Aim of the exercise: Copy the data word for word, keeping every line.

[START]

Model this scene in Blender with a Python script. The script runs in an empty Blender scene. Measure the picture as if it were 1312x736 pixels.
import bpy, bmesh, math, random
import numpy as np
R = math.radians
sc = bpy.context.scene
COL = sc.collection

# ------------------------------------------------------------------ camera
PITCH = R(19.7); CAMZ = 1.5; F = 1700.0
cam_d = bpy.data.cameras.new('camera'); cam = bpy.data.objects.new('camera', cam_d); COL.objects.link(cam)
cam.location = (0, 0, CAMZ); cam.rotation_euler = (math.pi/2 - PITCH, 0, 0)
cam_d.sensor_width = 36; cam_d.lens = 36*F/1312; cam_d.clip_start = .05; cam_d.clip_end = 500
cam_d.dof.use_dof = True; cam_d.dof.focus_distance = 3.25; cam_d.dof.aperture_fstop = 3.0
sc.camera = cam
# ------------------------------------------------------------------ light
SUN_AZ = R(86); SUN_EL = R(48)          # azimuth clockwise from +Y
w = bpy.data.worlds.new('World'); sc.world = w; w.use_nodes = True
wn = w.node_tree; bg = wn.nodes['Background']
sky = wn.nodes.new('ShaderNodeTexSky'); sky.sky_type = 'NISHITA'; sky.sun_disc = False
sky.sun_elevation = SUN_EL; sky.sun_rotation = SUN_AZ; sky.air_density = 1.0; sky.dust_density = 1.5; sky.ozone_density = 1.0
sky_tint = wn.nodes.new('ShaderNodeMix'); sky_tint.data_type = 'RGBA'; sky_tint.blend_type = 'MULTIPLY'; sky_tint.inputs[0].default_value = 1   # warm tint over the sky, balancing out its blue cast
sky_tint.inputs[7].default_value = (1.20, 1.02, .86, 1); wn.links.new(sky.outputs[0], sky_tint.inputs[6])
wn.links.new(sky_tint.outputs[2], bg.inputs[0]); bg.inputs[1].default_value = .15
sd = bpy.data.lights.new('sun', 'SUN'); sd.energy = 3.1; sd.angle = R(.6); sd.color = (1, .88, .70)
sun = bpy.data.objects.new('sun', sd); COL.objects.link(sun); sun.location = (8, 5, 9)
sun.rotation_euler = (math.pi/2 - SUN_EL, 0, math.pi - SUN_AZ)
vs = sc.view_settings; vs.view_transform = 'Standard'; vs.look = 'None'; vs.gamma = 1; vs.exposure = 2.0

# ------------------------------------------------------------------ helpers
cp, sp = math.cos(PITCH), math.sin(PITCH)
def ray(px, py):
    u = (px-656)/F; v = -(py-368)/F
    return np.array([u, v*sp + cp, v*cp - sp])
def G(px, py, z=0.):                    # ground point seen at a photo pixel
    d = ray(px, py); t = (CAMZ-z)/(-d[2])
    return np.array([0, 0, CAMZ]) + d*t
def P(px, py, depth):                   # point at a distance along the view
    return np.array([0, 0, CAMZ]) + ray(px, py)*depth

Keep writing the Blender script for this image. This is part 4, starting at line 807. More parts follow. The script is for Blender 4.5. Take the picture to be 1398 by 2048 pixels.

[END]

Task result:
Model this scene in Blender with a Python script. The script runs in an empty Blender scene. Measure the picture as if it were 1312x736 pixels.
import bpy, bmesh, math, random
import numpy as np
R = math.radians
sc = bpy.context.scene
COL = sc.collection

# ------------------------------------------------------------------ camera
PITCH = R(19.7); CAMZ = 1.5; F = 1700.0
cam_d = bpy.data.cameras.new('camera'); cam = bpy.data.objects.new('camera', cam_d); COL.objects.link(cam)
cam.location = (0, 0, CAMZ); cam.rotation_euler = (math.pi/2 - PITCH, 0, 0)
cam_d.sensor_width = 36; cam_d.lens = 36*F/1312; cam_d.clip_start = .05; cam_d.clip_end = 500
cam_d.dof.use_dof = True; cam_d.dof.focus_distance = 3.25; cam_d.dof.aperture_fstop = 3.0
sc.camera = cam
# ------------------------------------------------------------------ light
SUN_AZ = R(86); SUN_EL = R(48)          # azimuth clockwise from +Y
w = bpy.data.worlds.new('World'); sc.world = w; w.use_nodes = True
wn = w.node_tree; bg = wn.nodes['Background']
sky = wn.nodes.new('ShaderNodeTexSky'); sky.sky_type = 'NISHITA'; sky.sun_disc = False
sky.sun_elevation = SUN_EL; sky.sun_rotation = SUN_AZ; sky.air_density = 1.0; sky.dust_density = 1.5; sky.ozone_density = 1.0
sky_tint = wn.nodes.new('ShaderNodeMix'); sky_tint.data_type = 'RGBA'; sky_tint.blend_type = 'MULTIPLY'; sky_tint.inputs[0].default_value = 1   # warm tint over the sky, balancing out its blue cast
sky_tint.inputs[7].default_value = (1.20, 1.02, .86, 1); wn.links.new(sky.outputs[0], sky_tint.inputs[6])
wn.links.new(sky_tint.outputs[2], bg.inputs[0]); bg.inputs[1].default_value = .15
sd = bpy.data.lights.new('sun', 'SUN'); sd.energy = 3.1; sd.angle = R(.6); sd.color = (1, .88, .70)
sun = bpy.data.objects.new('sun', sd); COL.objects.link(sun); sun.location = (8, 5, 9)
sun.rotation_euler = (math.pi/2 - SUN_EL, 0, math.pi - SUN_AZ)
vs = sc.view_settings; vs.view_transform = 'Standard'; vs.look = 'None'; vs.gamma = 1; vs.exposure = 2.0

# ------------------------------------------------------------------ helpers
cp, sp = math.cos(PITCH), math.sin(PITCH)
def ray(px, py):
    u = (px-656)/F; v = -(py-368)/F
    return np.array([u, v*sp + cp, v*cp - sp])
def G(px, py, z=0.):                    # ground point seen at a photo pixel
    d = ray(px, py); t = (CAMZ-z)/(-d[2])
    return np.array([0, 0, CAMZ]) + d*t
def P(px, py, depth):                   # point at a distance along the view
    return np.array([0, 0, CAMZ]) + ray(px, py)*depth

Keep writing the Blender script for this image. This is part 4, starting at line 807. More parts follow. The script is for Blender 4.5. Take the picture to be 1398 by 2048 pixels.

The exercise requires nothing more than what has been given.